I use a good bit of 4130 with wall thickness of 0.024,0.035 and 0.049. These aren't too bad but some of the specialty alloys like reynolds 853 at 0.7 and 0.8mm, they are soo tough that the teeth simply break off of a bimetal hole saw. I recently tried an annular cutter but the teeth seem too agressive for the thin wall material I am using, it actually "snagged" the tube, breaking the cutter and bending up the tube.

My other concern is getting a precise cut. If the miters are not precise the tig welding becomes difficult

Anyway thanks for the tip, I will give one a whirl tomorrow.

RE: Steel contamination

Run it wet and you should be fine.  can you get CBN instead of diamond?  That would reduce the risk further.
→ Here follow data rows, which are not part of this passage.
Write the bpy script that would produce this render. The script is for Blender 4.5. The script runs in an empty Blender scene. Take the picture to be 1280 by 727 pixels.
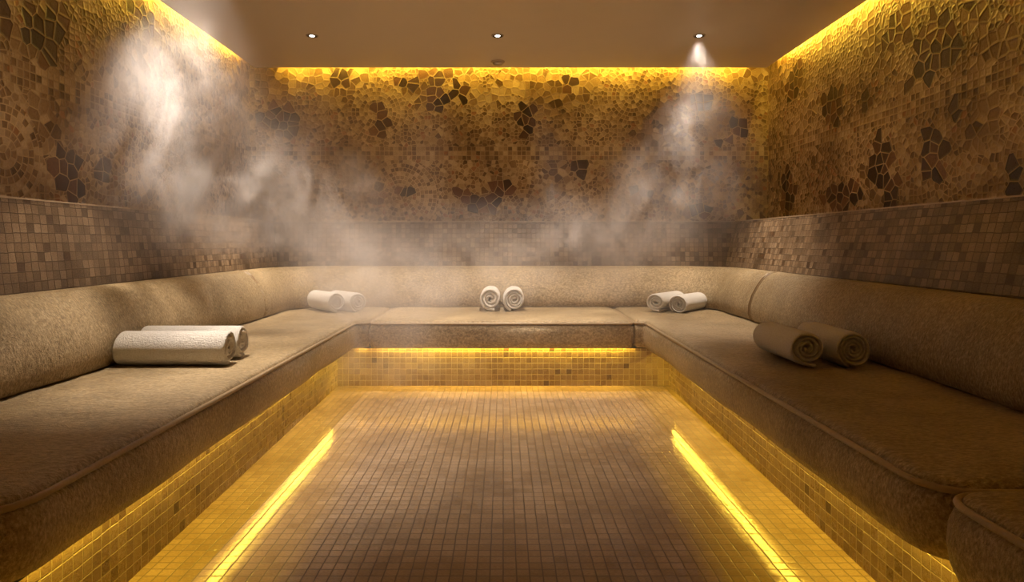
import bpy, bmesh, math, random
from mathutils import Vector, Matrix
random.seed(7)
sc = bpy.context.scene
COL = sc.collection
PI = math.pi
F = 800.0                                  # focal length in pixels of the 1280 px wide frame
VX, VY = 629.0, 303.0                      # vanishing point of the room's long axis
EYE = 1.0

# ------------------------------------------------------------------ node helpers
class E:
    """A number or a socket; arithmetic on it builds math nodes."""
    def __init__(s, nt, v): s.nt, s.v = nt, v
    def _m(s, op, *a):
        n = s.nt.nodes.new('ShaderNodeMath'); n.operation = op
        for i, x in enumerate((s,) + a):
            x = x.v if isinstance(x, E) else x
            if isinstance(x, (int, float)): n.inputs[i].default_value = x
            else: s.nt.links.new(x, n.inputs[i])
        return E(s.nt, n.outputs[0])
    def __add__(s, o): return s._m('ADD', o)
    def __radd__(s, o): return s._m('ADD', o)
    def __sub__(s, o): return s._m('SUBTRACT', o)
    def __rsub__(s, o): return E(s.nt, o)._m('SUBTRACT', s)
    def __mul__(s, o): return s._m('MULTIPLY', o)
    def __rmul__(s, o): return s._m('MULTIPLY', o)
    def __truediv__(s, o): return s._m('DIVIDE', o)
    def __rtruediv__(s, o): return E(s.nt, o)._m('DIVIDE', s)
    def floor(s): return s._m('FLOOR')
    def fract(s): return s._m('FRACT')
    def min(s, o): return s._m('MINIMUM', o)
    def max(s, o): return s._m('MAXIMUM', o)
    def lt(s, o): return s._m('LESS_THAN', o)
    def gt(s, o): return s._m('GREATER_THAN', o)
    def pow(s, o): return s._m('POWER', o)
    def sqrt(s): return s._m('SQRT')
    def exp(s): return s._m('EXPONENT')
    def smooth(s, a, b, c=0.0, d=1.0):
        n = s.nt.nodes.new('ShaderNodeMapRange'); n.interpolation_type = 'SMOOTHSTEP'
        s.nt.links.new(s.v, n.inputs[0])
        for i, x in enumerate((a, b, c, d)): n.inputs[i+1].default_value = x
        return E(s.nt, n.outputs[0])
def lerp(a, b, t): return a + (b - a) * t
def emin(*a):
    r = a[0]
    for x in a[1:]: r = r.min(x)
    return r
def cell_edge(f, g): return emin(f, 1 - f, g, 1 - g)

class Mat:
    def __init__(s, name):
        s.m = bpy.data.materials.new(name); s.m.use_nodes = True
        s.nt = s.m.node_tree; s.nt.nodes.clear()
        s.out = s.nt.nodes.new('ShaderNodeOutputMaterial')
    def n(s, t, **k):
        x = s.nt.nodes.new(t)
        for a, b in k.items(): setattr(x, a, b)
        return x
    def l(s, a, b): s.nt.links.new(a.v if isinstance(a, E) else a, b)
    def bsdf(s):
        s.b = s.n('ShaderNodeBsdfPrincipled'); s.l(s.b.outputs[0], s.out.inputs[0]); return s.b
    def uv(s):
        t = s.n('ShaderNodeUVMap'); t.uv_map = 'UVMap'
        x = s.n('ShaderNodeSeparateXYZ'); s.l(t.outputs[0], x.inputs[0])
        return E(s.nt, x.outputs[0]), E(s.nt, x.outputs[1])
    def vec(s, x, y, z=0.0):
        c = s.n('ShaderNodeCombineXYZ')
        for i, a in enumerate((x, y, z)):
            if isinstance(a, E): s.l(a, c.inputs[i])
            else: c.inputs[i].default_value = a
        return c.outputs[0]
    def noise(s, v, scale, detail=3, rough=.55, dist=0, out=0):
        n = s.n('ShaderNodeTexNoise'); s.l(v, n.inputs['Vector'])
        n.inputs['Scale'].default_value = scale; n.inputs['Detail'].default_value = detail
        n.inputs['Roughness'].default_value = rough; n.inputs['Distortion'].default_value = dist
        return E(s.nt, n.outputs[0]) if out == 0 else n.outputs['Color']
    def white(s, v):
        n = s.n('ShaderNodeTexWhiteNoise'); n.noise_dimensions = '2D'; s.l(v, n.inputs['Vector'])
        x = s.n('ShaderNodeSeparateColor'); s.l(n.outputs['Color'], x.inputs[0])
        return E(s.nt, n.outputs['Value']), E(s.nt, x.outputs[0]), E(s.nt, x.outputs[1])
    def ramp(s, f, stops, interp='LINEAR'):
        n = s.n('ShaderNodeValToRGB'); n.color_ramp.interpolation = interp; s.l(f, n.inputs[0])
        cr = n.color_ramp
        while len(cr.elements) < len(stops): cr.elements.new(.5)
        for e, (p, c) in zip(cr.elements, stops): e.position = p; e.color = (*c, 1)
        return n.outputs[0]
    def mix(s, f, a, b, mode='MIX'):
        n = s.n('ShaderNodeMix', data_type='RGBA', blend_type=mode)
        for x, i in ((f, 0), (a, 6), (b, 7)):
            if isinstance(x, E): s.l(x, n.inputs[i])
            elif isinstance(x, (int, float)): n.inputs[i].default_value = x
            elif isinstance(x, tuple): n.inputs[i].default_value = (*x, 1)
            else: s.l(x, n.inputs[i])
        return n.outputs[2]
    def bump(s, h, dist, strength=1.0):
        n = s.n('ShaderNodeBump'); n.inputs['Distance'].default_value = dist
        n.inputs['Strength'].default_value = strength
        s.l(h, n.inputs['Height']); s.l(n.outputs[0], s.b.inputs['Normal'])
    def set(s, **k):
        for a, v in k.items():
            i = s.b.inputs[a.replace('_', ' ')]
            if isinstance(v, E) or isinstance(v, bpy.types.NodeSocket): s.l(v, i)
            else: i.default_value = (*v, 1) if isinstance(v, tuple) else v

PITCH = .040
def mosaic(name, stops, grout, gw=.05, rough=(.12, .38), tilt=.10, bump=.0035, streak=.25, dark=.05, wob=.03, spec=.5, var=.30):
    m = Mat(name); m.bsdf()
    u, v = m.uv(); p = m.vec(u, v)
    w = m.noise(p, 14, 2) - .5; w2 = m.noise(m.vec(u + 7.3, v), 14, 2) - .5
    gu = u / PITCH + w * (wob * 6); gv = v / PITCH + w2 * (wob * 6)
    cu, cv = gu.floor(), gv.floor(); fu, fv = gu.fract(), gv.fract()
    ed = cell_edge(fu, fv)
    r, r1, r2 = m.white(m.vec(cu, cv))
    mask = ed.smooth(gw * .6, gw * 1.6)
    fine = m.noise(m.vec(u * 1.0, v * 2.5), 95, 3, .7)
    blot = m.noise(p, 3.2, 3)
    f = r * var + .1 + (.30 - var) * .5 + fine * (streak + .35) - .1 + (blot - .5) * .7
    c = m.ramp(f, stops)
    dk = r1.lt(dark)
    c = m.mix(dk * (r2 * .4 + .35), c, (.07, .035, .016))
    c = m.mix(mask, grout, c)
    m.set(Base_Color=c)
    ro = m.noise(p, 60, 3, .6) * (rough[1] - rough[0]) + rough[0] + r2 * (rough[1] - rough[0]) * .4
    m.set(Roughness=lerp(E(m.nt, .6), ro, mask))
    m.set(Specular_IOR_Level=spec)
    h = mask * .55 + ((r1 - .5) * fu + (r2 - .5) * fv) * (tilt * 10) * mask * .5 + fine * .30 + m.noise(p, 35, 2) * .25
    m.bump(h, bump)
    return m.m

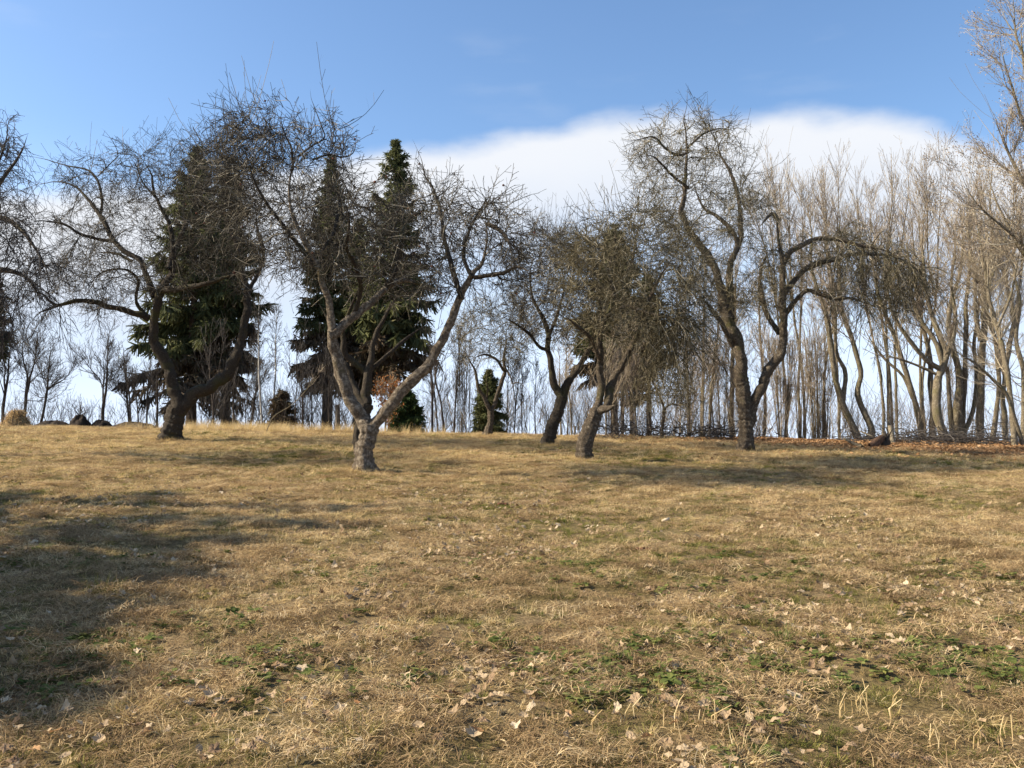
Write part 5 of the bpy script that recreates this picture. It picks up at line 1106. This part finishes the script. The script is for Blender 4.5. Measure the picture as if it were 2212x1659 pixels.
    # stubble: standing pale stalks
    for k, (px, py, n, w, lab) in enumerate([(1905, 1535, 16, .30, 'row of pale stiff stubble stalks standing in green weeds'), (1410, 1560, 14, .30, 'cluster of pale stubble stalks near the bottom middle'), (2110, 1620, 12, .24, 'pale stubble stalks in the corner of the meadow')]):
        r_ = np.random.default_rng(60 + k); b_ = on_ground(px, py); root = thing('stubble', lab, 'stubble', b_, 'stubble stalks')
        for j in range(n):
            x = b_[0] + r_.uniform(-w, w); y = b_[1] + r_.uniform(-.12, .12); z = float(ground_z(x, y)); h = r_.uniform(.07, .13)
            p = np.stack([[x, y, z - .01], [x + r_.normal(0, .008), y, z + h * .5], [x + r_.normal(0, .03), y + r_.normal(0, .02), z + h]])
            V, Fq, ti = tubes(p[None], np.array([[.0028, .0026, .0022]]), 5); mesh_np('stalk', V, Fq, M['straw'], root, attrs={'tone': np.full(len(V), r_.uniform(.75, 1))}, origin=b_)
    # odd bits
    def lump(name, label, cat, px, py, mat, n, size, seed, group=None):
        r_ = np.random.default_rng(seed); b_ = on_ground(px, py); root = thing(name, label, cat, b_, group); I = ball(2)
        for j in range(n):
            c = b_ + np.array([r_.normal(0, size * 1.5), r_.normal(0, size), size * .6]); V = c + I[0] * size * r_.uniform(.6, 1.1) * np.array([1, 1, .75]) * (1 + .12 * r_.normal(size=(len(I[0]), 1)))
            mesh_np('rotten_apple', V, I[1], M[mat], root, origin=b_)
    lump('rotten_apples', 'small cluster of dark reddish rotten apples in the mid meadow', 'rotten apples', 1092, 1093, 'rot', 6, .032, 71)
    lump('rotten_apples', 'small cluster of brown rotten apples right of centre in the near meadow', 'rotten apples', 1392, 1190, 'rot', 7, .028, 72)
    def leaf_obj(label, px, py, sc_, seed, kind=0, mat='litter'):
        r_ = np.random.default_rng(seed); V, Fq = leaf_shape(r_, kind); me = proto(V, Fq, np.full(len(V), .55), M[mat], 'orange_leaf'); o = bpy.data.objects.new('orange_leaf', me); C.objects.link(o)
        b_ = on_ground(px, py); o.location = b_ + [0, 0, .02]; o.scale = (sc_,) * 3; o.rotation_euler = (-.5, .3, r_.uniform(0, 6)); tag(o, label, 'leaf', 'bright orange fallen leaves')
    leaf_obj('bright orange leaf lying right in the bottom middle of the meadow', 1228, 1430, 1.2, 1)
    leaf_obj('orange leaf by the thatch left of the blue-green tuft', 1622, 1302, 1.1, 2, 1)
    leaf_obj('small orange leaf in the sunny meadow right of the centre', 1655, 1218, .9, 3)
    o = tag(mesh_np('wood_chip', ball(1)[0] * [.07, .03, .018], ball(1)[1], M['chip'], smooth=False), 'pale chip of wood lying in the sunny grass', 'wood chip')
    o.location = on_ground(1438, 1128) + [0, 0, .03]; o.rotation_euler = (.2, -.3, .4)
build_cover()
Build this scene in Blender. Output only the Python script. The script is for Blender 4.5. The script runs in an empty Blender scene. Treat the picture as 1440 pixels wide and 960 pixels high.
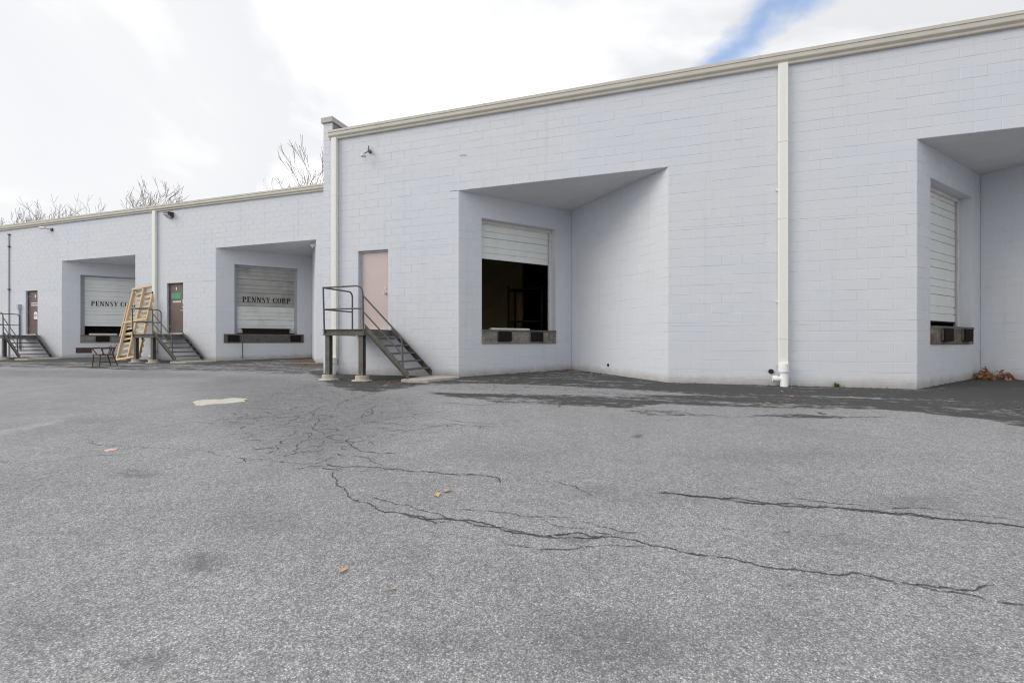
import bpy, bmesh, math, random
import numpy as np
from mathutils import Matrix, Vector, noise
R = math.radians
random.seed(7)
scn = bpy.context.scene
C = scn.collection

# ------------------------------------------------------------------ camera
CAMH = 1.23
YAW = R(18)
cd = bpy.data.cameras.new('camera'); cam = bpy.data.objects.new('camera', cd); C.objects.link(cam)
cam.location = (0, 0, CAMH); cam.rotation_euler = (R(90), 0, YAW)
cd.sensor_width = 36; cd.lens = 16.0; cd.clip_start = .05; cd.clip_end = 3000
scn.camera = cam

# ------------------------------------------------------------------ sky, sun, exposure
SUN_EL, SUN_AZ = R(34), R(-122)          # azimuth measured from +y towards +x
w = bpy.data.worlds.new('World'); scn.world = w; w.use_nodes = True
nt = w.node_tree; N = nt.nodes; L = nt.links; N.clear()
out = N.new('ShaderNodeOutputWorld'); bg = N.new('ShaderNodeBackground'); bg.inputs['Strength'].default_value = .1
sky = N.new('ShaderNodeTexSky'); sky.sky_type = 'NISHITA'; sky.sun_disc = False
sky.sun_elevation = SUN_EL; sky.sun_rotation = SUN_AZ
tc = N.new('ShaderNodeTexCoord')
def math_n(op, a, b=None, c=None):
    m = N.new('ShaderNodeMath'); m.operation = op
    for i, v in enumerate((a, b, c)):
        if v is None: continue
        if isinstance(v, (int, float)): m.inputs[i].default_value = v
        else: L.new(v, m.inputs[i])
    return m.outputs[0]
def noise_n(vec, scale, detail=6, rough=.55, dist=0.):
    n = N.new('ShaderNodeTexNoise'); n.inputs['Scale'].default_value = scale; n.inputs['Detail'].default_value = detail
    n.inputs['Roughness'].default_value = rough; n.inputs['Distortion'].default_value = dist
    L.new(vec, n.inputs['Vector']); return n.outputs['Fac']
def ramp_n(fac, stops):
    r = N.new('ShaderNodeValToRGB'); L.new(fac, r.inputs[0]); cr = r.color_ramp
    while len(cr.elements) < len(stops): cr.elements.new(.5)
    for e, (p, c) in zip(cr.elements, stops):
        e.position = p; e.color = (c, c, c, 1) if isinstance(c, (int, float)) else (*c, 1)
    return r.outputs[0]
sep = N.new('ShaderNodeSeparateXYZ'); L.new(tc.outputs['Generated'], sep.inputs[0])
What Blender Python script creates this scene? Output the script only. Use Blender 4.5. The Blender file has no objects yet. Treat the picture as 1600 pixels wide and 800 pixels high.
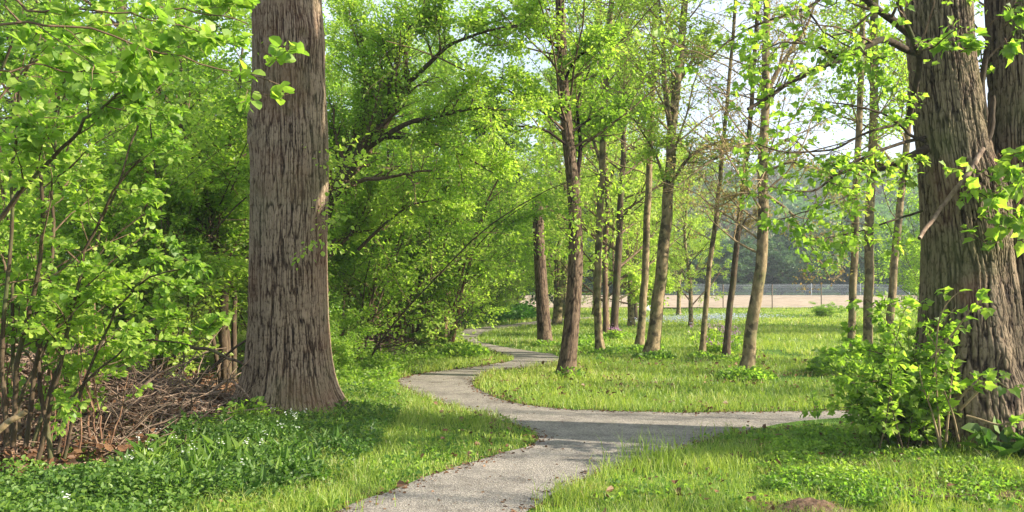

= = = = = = = = = = = = = = = = = = = =
Plymouth Tube

RE: Steel contamination

Why are you welding a steel like 853 when it was designed to be low-temperature brazed?  Didn't you have to braze a test frame and ship it to Reynolds for testing before they'd sell you tubing for production?

That's how it was when Reynolds went from 531 to 853 years ago.  They wanted to make sure you could braze it w/o overheating it and killing the strength in the HAZs.

Gold is for the mistress - silver for the maid
Copper for the craftsman cunning in his trade.
"Good!" said the Baron, sitting in his hall
But iron - cold iron is the master of them all.